This week’s assignment on Computer Controlled Cutting had three parts: a group assignment working with the laser cutter, vinyl cutting, and creating a parametric construction kit.
The group assignment for this week was to characterize our laser cutter’s kerf, speed, power, focus, and joint clearance. Kerf is the amount of material that is burned away by the laser while a material is being cut.
Our group used Adobe Illustrator to create 50x50mm squares on 0.15mm thick cardboard.
We ran 8 trials, each run changing either the speed or the power of the laser.
Then, we created an excel spreadsheet to record the speed and power, and to calculate kerf.
After laser cutting was finished, we measured each square using a calibrator. The size of each square was subtracted from 50.0mm, the size of the original square. This gave us the kerf of each individual square. We then created an R program to make a linear model, to try and see if speed and power are correlated with kerf.
No correlation was found. Then, we decided to mess up the focus of the laser and make a square. The laser burned the exterior of the square pretty significantly. The kerf was significantly larger than the other trials, implying that the kerf is correlated with the laser’s focus, rather than speed and power.
This week, we were also challenged to cut something on the vinyl cutter. My Fab Lab has several groups that work together, so for this assignment, my group decided to design a logo using Affinity Designer, which is a vector graphics editor.
Our logo contained both text and graphics. We included a graphical rendition of an alpha with the word "squad" under it. Then that was enclosed in a circle.
We wanted multiple copies of the logo to vinyl cut, so we duplicated the logo in different sizes until we had as many as we.
We exported the design to Sure Cuts A Lot, a software that helps design and cut.
Then we set the speed to 60mm/s and the force to 84g and began cutting. This was a slower process than anticipated, likely because we were cutting so many copies of our logo.
Once the logos finished cutting, I cut out a rectangle around the logo I wanted to use, and began the weeding process. Weeding was a bit difficult, because some of the letters in the logo were very small and began to peel off.
After I finished removing all the excess material, I applied transfer tape to remove it from the sheet.
I had a blank mug that I wanted to put the logo on, so I set the logo onto the center of the mug and used a plastic card to get rid of the bubbles.
The logo did come out a bit uncentered, and one or two spots of the logo’s exterior circle wrinkled a bit, but overall the process went pretty smoothly, and my skills will improve with practice.
For my construction kit, I decided to make three shapes: a rectangle, an oval, and a hexagon. I used Fusion 360, which I had explored last week, as my CAD software. Everything needed to be made parametrically, meaning I would predetermine the parameters of the dimensions of the shapes. Doing this is important, because it makes changing and adding to the design later much easier, and it simplifies keeping everything proportional.

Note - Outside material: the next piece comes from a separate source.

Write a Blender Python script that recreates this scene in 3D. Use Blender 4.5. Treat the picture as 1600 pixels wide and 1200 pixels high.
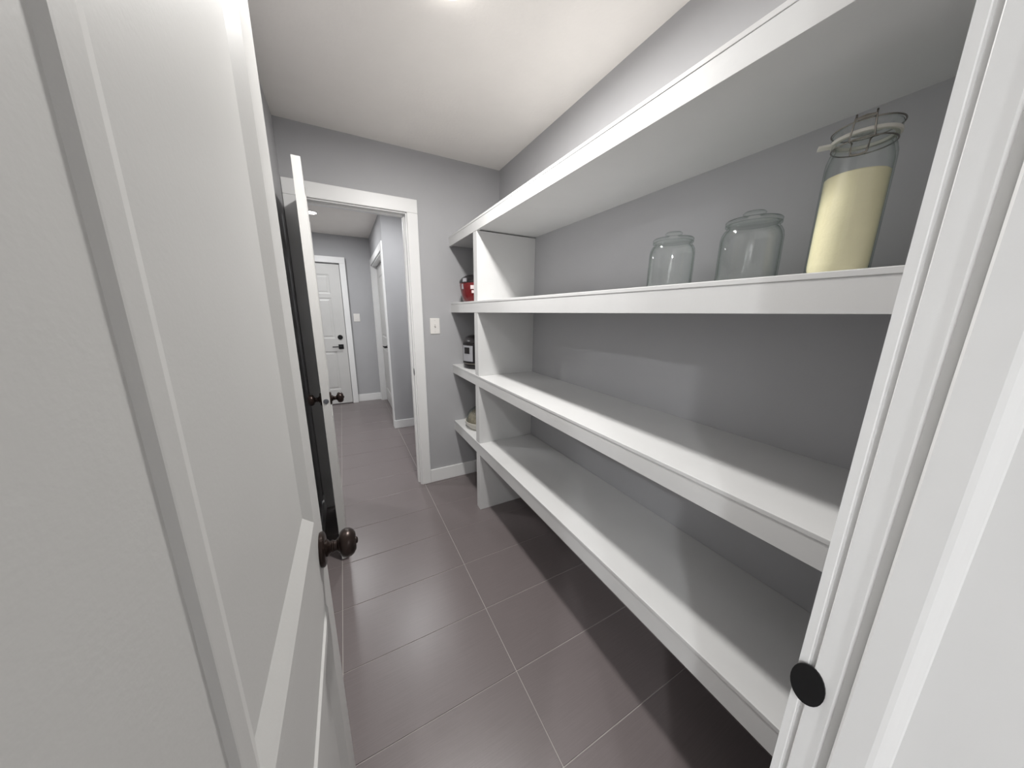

For example, if I had a project with 8 lines, all of the same dimension, and I wanted to increase each line by 10cm, I would be able to go to the parameter table I created and change the value in there once. This saves a lot of time and ensures everything is accurate. It also simplifies maintaining the same ratios. I started off making the oval. I created a parameter for both the height of the oval and the depth of each notch. Height was set as 60mm and Notch was set to 7mm. Then I applied the parameters to my oval. I knew the thickness of the cardboard in our lab was 0.145in, so I added another parameter entitled CardboardThickness.
Then I extruded the oval using the Cardboard Thickness parameter.
The rectangle was a similar process. I created a parameter called Depth, and set it to 60, so that it would be the same size as the oval. Then I extruded it to Cardboard Thickness as well.
Then I started on the hexagon, which had three parameters: PolygonRadius, which was set to 30mm, KnotchSize, which was 7mm, and CardboardThickness.
Around 1am the next morning, I realized that the notches were not going to fit together. I had used the Notch parameter for the height of the rectangle, but not taken into account that the width of that rectangle would need to be the same as the thickness of the cardboard. I ended up setting the width of each notch to CardboardThickness as well.
Then I was ready to cut the shapes. I started with the oval. I switched the mode from Design to Manufacturing.
Then I went to the Fabrication option, clicked on the Cutting, and selected Laser.
From there, I saved that as a file and opened the file in Adobe Illustrator.I copied the image so that there were 10 blocks total.
Then I turned on the laser cutter, focused the laser, and began to laser cut my ovals. Luckily, the notch was the correct size the first time around, so I didn’t need to recut anything.
I fooled around a bit with my blocks and built a few random shapes.
My roommate also decided to use my blocks to make an abstract rendition of a dog.
Right after that, my computer decided to become finicky, and Fusion 360 crashed for some reason, so I ended up unable to cut the rectangle and hexagon during the time allotted for my laser cutter appointment. Consequently, I will end up cutting those at a later date.